══ Dataset section

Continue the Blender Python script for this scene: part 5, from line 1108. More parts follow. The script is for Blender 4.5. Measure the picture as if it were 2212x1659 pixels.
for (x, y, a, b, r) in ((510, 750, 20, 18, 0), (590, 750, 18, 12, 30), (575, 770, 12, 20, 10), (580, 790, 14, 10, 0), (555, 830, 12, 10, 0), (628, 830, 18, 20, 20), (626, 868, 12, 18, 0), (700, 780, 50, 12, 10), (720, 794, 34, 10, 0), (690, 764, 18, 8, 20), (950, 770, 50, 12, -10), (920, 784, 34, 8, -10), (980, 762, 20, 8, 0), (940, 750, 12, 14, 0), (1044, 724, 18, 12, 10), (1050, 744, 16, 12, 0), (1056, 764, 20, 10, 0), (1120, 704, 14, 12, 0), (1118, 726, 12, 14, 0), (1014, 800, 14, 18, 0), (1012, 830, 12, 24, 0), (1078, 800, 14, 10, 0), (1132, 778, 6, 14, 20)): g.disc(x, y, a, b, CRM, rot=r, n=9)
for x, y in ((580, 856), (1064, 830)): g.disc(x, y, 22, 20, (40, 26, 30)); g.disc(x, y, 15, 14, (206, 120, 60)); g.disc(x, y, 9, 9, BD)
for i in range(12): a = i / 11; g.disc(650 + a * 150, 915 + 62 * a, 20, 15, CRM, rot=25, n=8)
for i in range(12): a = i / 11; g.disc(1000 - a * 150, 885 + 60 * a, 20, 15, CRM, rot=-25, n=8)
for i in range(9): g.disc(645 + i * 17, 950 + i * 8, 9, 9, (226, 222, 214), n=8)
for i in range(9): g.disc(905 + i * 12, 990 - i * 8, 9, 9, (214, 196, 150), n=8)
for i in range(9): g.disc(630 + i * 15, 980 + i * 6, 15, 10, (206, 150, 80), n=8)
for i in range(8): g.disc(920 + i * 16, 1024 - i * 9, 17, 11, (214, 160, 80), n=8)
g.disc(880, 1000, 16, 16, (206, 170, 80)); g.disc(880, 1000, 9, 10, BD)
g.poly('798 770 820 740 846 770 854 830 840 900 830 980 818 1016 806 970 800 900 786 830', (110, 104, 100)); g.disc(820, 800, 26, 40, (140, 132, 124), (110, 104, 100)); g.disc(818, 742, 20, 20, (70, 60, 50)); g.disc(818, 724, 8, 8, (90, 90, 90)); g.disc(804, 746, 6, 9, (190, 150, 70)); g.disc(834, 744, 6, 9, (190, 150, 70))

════

▶ [Aim]: Please quote the data above in full, with no line missing.

▶ [Full output]:
Continue the Blender Python script for this scene: part 5, from line 1108. More parts follow. The script is for Blender 4.5. Measure the picture as if it were 2212x1659 pixels.
for (x, y, a, b, r) in ((510, 750, 20, 18, 0), (590, 750, 18, 12, 30), (575, 770, 12, 20, 10), (580, 790, 14, 10, 0), (555, 830, 12, 10, 0), (628, 830, 18, 20, 20), (626, 868, 12, 18, 0), (700, 780, 50, 12, 10), (720, 794, 34, 10, 0), (690, 764, 18, 8, 20), (950, 770, 50, 12, -10), (920, 784, 34, 8, -10), (980, 762, 20, 8, 0), (940, 750, 12, 14, 0), (1044, 724, 18, 12, 10), (1050, 744, 16, 12, 0), (1056, 764, 20, 10, 0), (1120, 704, 14, 12, 0), (1118, 726, 12, 14, 0), (1014, 800, 14, 18, 0), (1012, 830, 12, 24, 0), (1078, 800, 14, 10, 0), (1132, 778, 6, 14, 20)): g.disc(x, y, a, b, CRM, rot=r, n=9)
for x, y in ((580, 856), (1064, 830)): g.disc(x, y, 22, 20, (40, 26, 30)); g.disc(x, y, 15, 14, (206, 120, 60)); g.disc(x, y, 9, 9, BD)
for i in range(12): a = i / 11; g.disc(650 + a * 150, 915 + 62 * a, 20, 15, CRM, rot=25, n=8)
for i in range(12): a = i / 11; g.disc(1000 - a * 150, 885 + 60 * a, 20, 15, CRM, rot=-25, n=8)
for i in range(9): g.disc(645 + i * 17, 950 + i * 8, 9, 9, (226, 222, 214), n=8)
for i in range(9): g.disc(905 + i * 12, 990 - i * 8, 9, 9, (214, 196, 150), n=8)
for i in range(9): g.disc(630 + i * 15, 980 + i * 6, 15, 10, (206, 150, 80), n=8)
for i in range(8): g.disc(920 + i * 16, 1024 - i * 9, 17, 11, (214, 160, 80), n=8)
g.disc(880, 1000, 16, 16, (206, 170, 80)); g.disc(880, 1000, 9, 10, BD)
g.poly('798 770 820 740 846 770 854 830 840 900 830 980 818 1016 806 970 800 900 786 830', (110, 104, 100)); g.disc(820, 800, 26, 40, (140, 132, 124), (110, 104, 100)); g.disc(818, 742, 20, 20, (70, 60, 50)); g.disc(818, 724, 8, 8, (90, 90, 90)); g.disc(804, 746, 6, 9, (190, 150, 70)); g.disc(834, 744, 6, 9, (190, 150, 70))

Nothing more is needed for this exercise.